Structural, electrical and optical properties of transparent conductive titanium–gallium–zinc oxide films by magnetron sputtering

The transparent semiconductors of titanium–gallium–zinc oxide (TiGa–ZnO) thin films were prepared on glass substrates by radio frequency (rf) magnetron sputtering. The dependence of the grain-growth orientation, structure, electrical and optical properties of thin films on rf power was investigated by X-ray diffractometer, UV–visible spectrophotometer and Hall effect measurement system. Experimental results show that all nanocrystalline TiGa–ZnO thin films possess preferential orientation along the (002) plane.
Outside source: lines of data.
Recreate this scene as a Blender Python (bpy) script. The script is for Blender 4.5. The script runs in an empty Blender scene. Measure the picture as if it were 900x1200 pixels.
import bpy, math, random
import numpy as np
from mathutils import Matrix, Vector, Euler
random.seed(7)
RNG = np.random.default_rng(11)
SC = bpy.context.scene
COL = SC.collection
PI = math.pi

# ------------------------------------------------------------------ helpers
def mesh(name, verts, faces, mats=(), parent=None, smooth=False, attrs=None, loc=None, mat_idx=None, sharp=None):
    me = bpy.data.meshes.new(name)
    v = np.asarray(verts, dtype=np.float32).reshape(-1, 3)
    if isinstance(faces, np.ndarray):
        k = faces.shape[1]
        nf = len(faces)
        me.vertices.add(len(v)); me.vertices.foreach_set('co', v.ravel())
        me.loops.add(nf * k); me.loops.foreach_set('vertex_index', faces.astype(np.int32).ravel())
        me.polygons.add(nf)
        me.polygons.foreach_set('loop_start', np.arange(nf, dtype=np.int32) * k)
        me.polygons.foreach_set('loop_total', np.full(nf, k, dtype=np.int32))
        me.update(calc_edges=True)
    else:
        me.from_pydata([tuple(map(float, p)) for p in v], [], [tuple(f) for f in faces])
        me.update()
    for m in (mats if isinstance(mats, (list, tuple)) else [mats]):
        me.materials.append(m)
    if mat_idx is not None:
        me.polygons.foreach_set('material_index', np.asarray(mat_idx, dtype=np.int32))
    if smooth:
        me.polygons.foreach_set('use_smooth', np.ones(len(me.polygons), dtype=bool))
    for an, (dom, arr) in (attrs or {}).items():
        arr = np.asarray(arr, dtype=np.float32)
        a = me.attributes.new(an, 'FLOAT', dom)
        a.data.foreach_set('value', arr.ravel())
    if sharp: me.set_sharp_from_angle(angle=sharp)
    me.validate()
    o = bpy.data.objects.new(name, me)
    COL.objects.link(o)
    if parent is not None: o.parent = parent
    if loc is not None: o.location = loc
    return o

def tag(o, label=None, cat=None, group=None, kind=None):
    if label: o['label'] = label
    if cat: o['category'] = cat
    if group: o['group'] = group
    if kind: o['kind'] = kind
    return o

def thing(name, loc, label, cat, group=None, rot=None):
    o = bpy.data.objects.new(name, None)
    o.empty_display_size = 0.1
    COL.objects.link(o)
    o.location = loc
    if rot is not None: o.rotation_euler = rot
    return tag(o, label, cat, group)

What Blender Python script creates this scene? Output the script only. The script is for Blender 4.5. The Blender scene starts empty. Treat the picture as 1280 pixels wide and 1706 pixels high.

The rf power strongly affects the crystal structure, electrical and optical properties of thin films. When the rf power is at 190 W, the thin film deposited on the glass substrates has the optimal crystal quality and optoelectronic properties, with the largest mean grain size (83.1 nm), the minimum lattice strain (6.287 × 10⁻⁴), the highest average transmittance in the visible range (84.62 %), the lowest electrical resistivity (9.68 × 10⁻⁴ Ω cm) and the maximum figure of merit (6.173 × 10³ Ω⁻¹ cm⁻¹). The optical bandgaps of thin films were evaluated by extrapolation method and observed to increase firstly and then decrease with the increment of rf power. Furthermore, the optical parameters including refractive index, extinction coefficient, dielectric constant and dissipation factor of the thin films were determined by the pointwise unconstrained optimization method. The dispersion behaviour of refractive index was also analyzed using the Wemple–DiDomenico single-oscillator theory.